Begin DATASET SECTION

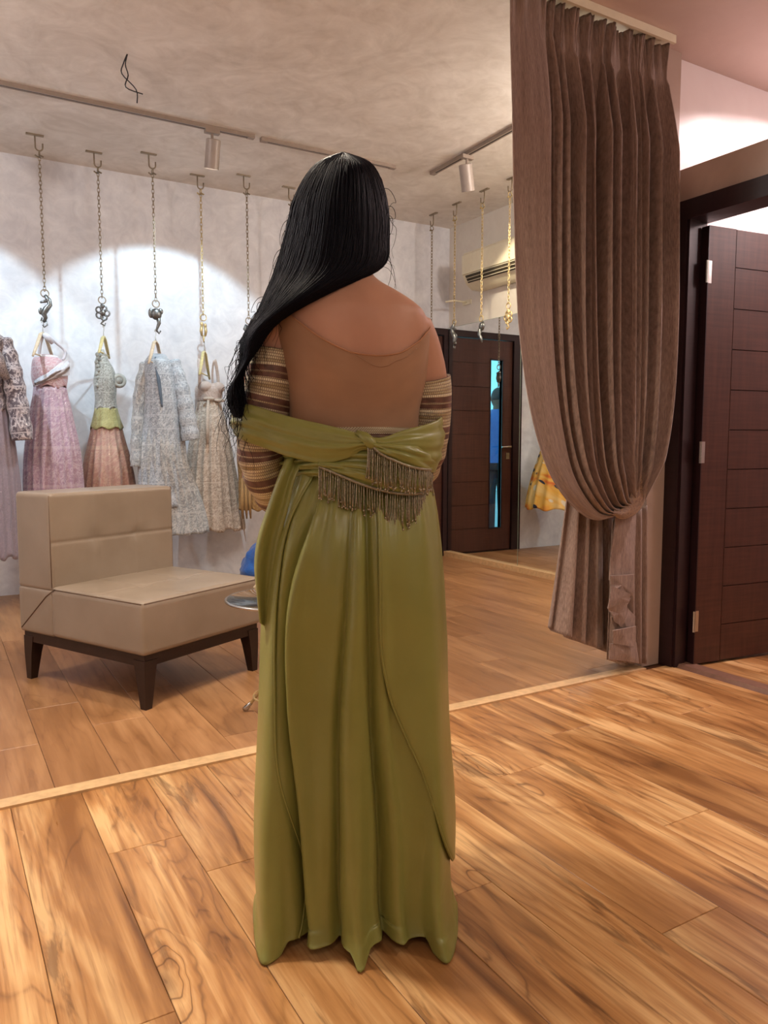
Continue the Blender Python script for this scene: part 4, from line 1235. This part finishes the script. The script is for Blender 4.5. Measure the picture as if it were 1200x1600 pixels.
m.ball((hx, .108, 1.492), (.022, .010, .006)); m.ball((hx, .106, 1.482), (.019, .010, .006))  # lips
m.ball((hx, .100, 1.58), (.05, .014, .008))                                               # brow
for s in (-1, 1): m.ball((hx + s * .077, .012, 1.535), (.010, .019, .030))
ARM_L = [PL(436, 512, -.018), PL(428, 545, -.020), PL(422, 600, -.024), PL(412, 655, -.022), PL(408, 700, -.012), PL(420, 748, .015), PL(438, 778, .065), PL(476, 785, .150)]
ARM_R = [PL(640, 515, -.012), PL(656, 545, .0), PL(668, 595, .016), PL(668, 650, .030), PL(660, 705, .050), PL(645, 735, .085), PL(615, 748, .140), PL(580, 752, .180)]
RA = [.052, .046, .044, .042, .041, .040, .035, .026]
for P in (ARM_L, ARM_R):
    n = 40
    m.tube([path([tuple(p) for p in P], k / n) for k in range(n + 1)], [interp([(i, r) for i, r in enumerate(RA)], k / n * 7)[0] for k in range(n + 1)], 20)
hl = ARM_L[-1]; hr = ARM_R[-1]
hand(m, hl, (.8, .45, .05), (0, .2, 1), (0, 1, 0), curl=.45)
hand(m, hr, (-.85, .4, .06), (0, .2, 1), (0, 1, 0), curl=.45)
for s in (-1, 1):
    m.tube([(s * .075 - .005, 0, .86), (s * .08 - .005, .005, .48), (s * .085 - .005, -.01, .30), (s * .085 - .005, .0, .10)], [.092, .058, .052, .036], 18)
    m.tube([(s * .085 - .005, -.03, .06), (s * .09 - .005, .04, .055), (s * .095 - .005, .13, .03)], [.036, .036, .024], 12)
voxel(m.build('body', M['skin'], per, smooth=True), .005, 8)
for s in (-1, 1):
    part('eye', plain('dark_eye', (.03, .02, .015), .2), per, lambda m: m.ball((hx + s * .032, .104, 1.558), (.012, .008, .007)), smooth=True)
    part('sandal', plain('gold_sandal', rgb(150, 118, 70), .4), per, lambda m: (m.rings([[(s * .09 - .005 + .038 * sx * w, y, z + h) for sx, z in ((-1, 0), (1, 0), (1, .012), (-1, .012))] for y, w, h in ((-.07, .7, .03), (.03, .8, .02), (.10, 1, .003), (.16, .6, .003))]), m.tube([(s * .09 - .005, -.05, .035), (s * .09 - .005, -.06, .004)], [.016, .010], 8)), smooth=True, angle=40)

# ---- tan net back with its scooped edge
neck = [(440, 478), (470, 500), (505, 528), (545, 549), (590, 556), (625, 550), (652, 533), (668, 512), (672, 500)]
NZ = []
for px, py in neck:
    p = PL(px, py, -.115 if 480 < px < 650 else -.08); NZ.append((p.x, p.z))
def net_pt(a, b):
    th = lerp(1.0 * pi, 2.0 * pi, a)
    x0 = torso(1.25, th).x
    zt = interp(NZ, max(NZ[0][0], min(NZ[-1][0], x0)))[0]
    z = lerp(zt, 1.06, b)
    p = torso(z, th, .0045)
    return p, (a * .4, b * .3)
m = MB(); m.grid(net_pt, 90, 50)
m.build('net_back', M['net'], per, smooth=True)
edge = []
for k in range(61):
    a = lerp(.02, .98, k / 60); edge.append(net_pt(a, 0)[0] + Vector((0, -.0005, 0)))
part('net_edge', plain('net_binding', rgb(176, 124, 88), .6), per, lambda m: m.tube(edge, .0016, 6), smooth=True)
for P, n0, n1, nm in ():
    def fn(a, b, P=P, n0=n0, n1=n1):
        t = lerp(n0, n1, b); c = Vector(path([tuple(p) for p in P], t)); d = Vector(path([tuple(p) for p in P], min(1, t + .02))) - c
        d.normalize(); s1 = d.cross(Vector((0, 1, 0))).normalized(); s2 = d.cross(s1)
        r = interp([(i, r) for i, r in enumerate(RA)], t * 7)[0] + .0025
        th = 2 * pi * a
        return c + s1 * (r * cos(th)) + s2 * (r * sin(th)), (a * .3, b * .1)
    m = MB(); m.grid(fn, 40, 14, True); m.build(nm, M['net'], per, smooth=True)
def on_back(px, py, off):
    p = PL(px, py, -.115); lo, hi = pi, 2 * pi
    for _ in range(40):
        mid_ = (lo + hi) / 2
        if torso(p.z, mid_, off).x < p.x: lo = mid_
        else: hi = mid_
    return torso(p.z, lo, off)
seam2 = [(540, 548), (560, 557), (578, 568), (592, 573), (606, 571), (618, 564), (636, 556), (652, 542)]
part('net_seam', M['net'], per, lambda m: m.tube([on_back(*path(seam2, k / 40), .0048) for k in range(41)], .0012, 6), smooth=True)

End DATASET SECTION

■ **PROBLEM STATEMENT**
Print the complete listing exactly as it stands, without its pictures.

■ **EXERCISE RESPONSE**
Continue the Blender Python script for this scene: part 4, from line 1235. This part finishes the script. The script is for Blender 4.5. Measure the picture as if it were 1200x1600 pixels.
m.ball((hx, .108, 1.492), (.022, .010, .006)); m.ball((hx, .106, 1.482), (.019, .010, .006))  # lips
m.ball((hx, .100, 1.58), (.05, .014, .008))                                               # brow
for s in (-1, 1): m.ball((hx + s * .077, .012, 1.535), (.010, .019, .030))
ARM_L = [PL(436, 512, -.018), PL(428, 545, -.020), PL(422, 600, -.024), PL(412, 655, -.022), PL(408, 700, -.012), PL(420, 748, .015), PL(438, 778, .065), PL(476, 785, .150)]
ARM_R = [PL(640, 515, -.012), PL(656, 545, .0), PL(668, 595, .016), PL(668, 650, .030), PL(660, 705, .050), PL(645, 735, .085), PL(615, 748, .140), PL(580, 752, .180)]
RA = [.052, .046, .044, .042, .041, .040, .035, .026]
for P in (ARM_L, ARM_R):
    n = 40
    m.tube([path([tuple(p) for p in P], k / n) for k in range(n + 1)], [interp([(i, r) for i, r in enumerate(RA)], k / n * 7)[0] for k in range(n + 1)], 20)
hl = ARM_L[-1]; hr = ARM_R[-1]
hand(m, hl, (.8, .45, .05), (0, .2, 1), (0, 1, 0), curl=.45)
hand(m, hr, (-.85, .4, .06), (0, .2, 1), (0, 1, 0), curl=.45)
for s in (-1, 1):
    m.tube([(s * .075 - .005, 0, .86), (s * .08 - .005, .005, .48), (s * .085 - .005, -.01, .30), (s * .085 - .005, .0, .10)], [.092, .058, .052, .036], 18)
    m.tube([(s * .085 - .005, -.03, .06), (s * .09 - .005, .04, .055), (s * .095 - .005, .13, .03)], [.036, .036, .024], 12)
voxel(m.build('body', M['skin'], per, smooth=True), .005, 8)
for s in (-1, 1):
    part('eye', plain('dark_eye', (.03, .02, .015), .2), per, lambda m: m.ball((hx + s * .032, .104, 1.558), (.012, .008, .007)), smooth=True)
    part('sandal', plain('gold_sandal', rgb(150, 118, 70), .4), per, lambda m: (m.rings([[(s * .09 - .005 + .038 * sx * w, y, z + h) for sx, z in ((-1, 0), (1, 0), (1, .012), (-1, .012))] for y, w, h in ((-.07, .7, .03), (.03, .8, .02), (.10, 1, .003), (.16, .6, .003))]), m.tube([(s * .09 - .005, -.05, .035), (s * .09 - .005, -.06, .004)], [.016, .010], 8)), smooth=True, angle=40)

# ---- tan net back with its scooped edge
neck = [(440, 478), (470, 500), (505, 528), (545, 549), (590, 556), (625, 550), (652, 533), (668, 512), (672, 500)]
NZ = []
for px, py in neck:
    p = PL(px, py, -.115 if 480 < px < 650 else -.08); NZ.append((p.x, p.z))
def net_pt(a, b):
    th = lerp(1.0 * pi, 2.0 * pi, a)
    x0 = torso(1.25, th).x
    zt = interp(NZ, max(NZ[0][0], min(NZ[-1][0], x0)))[0]
    z = lerp(zt, 1.06, b)
    p = torso(z, th, .0045)
    return p, (a * .4, b * .3)
m = MB(); m.grid(net_pt, 90, 50)
m.build('net_back', M['net'], per, smooth=True)
edge = []
for k in range(61):
    a = lerp(.02, .98, k / 60); edge.append(net_pt(a, 0)[0] + Vector((0, -.0005, 0)))
part('net_edge', plain('net_binding', rgb(176, 124, 88), .6), per, lambda m: m.tube(edge, .0016, 6), smooth=True)
for P, n0, n1, nm in ():
    def fn(a, b, P=P, n0=n0, n1=n1):
        t = lerp(n0, n1, b); c = Vector(path([tuple(p) for p in P], t)); d = Vector(path([tuple(p) for p in P], min(1, t + .02))) - c
        d.normalize(); s1 = d.cross(Vector((0, 1, 0))).normalized(); s2 = d.cross(s1)
        r = interp([(i, r) for i, r in enumerate(RA)], t * 7)[0] + .0025
        th = 2 * pi * a
        return c + s1 * (r * cos(th)) + s2 * (r * sin(th)), (a * .3, b * .1)
    m = MB(); m.grid(fn, 40, 14, True); m.build(nm, M['net'], per, smooth=True)
def on_back(px, py, off):
    p = PL(px, py, -.115); lo, hi = pi, 2 * pi
    for _ in range(40):
        mid_ = (lo + hi) / 2
        if torso(p.z, mid_, off).x < p.x: lo = mid_
        else: hi = mid_
    return torso(p.z, lo, off)
seam2 = [(540, 548), (560, 557), (578, 568), (592, 573), (606, 571), (618, 564), (636, 556), (652, 542)]
part('net_seam', M['net'], per, lambda m: m.tube([on_back(*path(seam2, k / 40), .0048) for k in range(41)], .0012, 6), smooth=True)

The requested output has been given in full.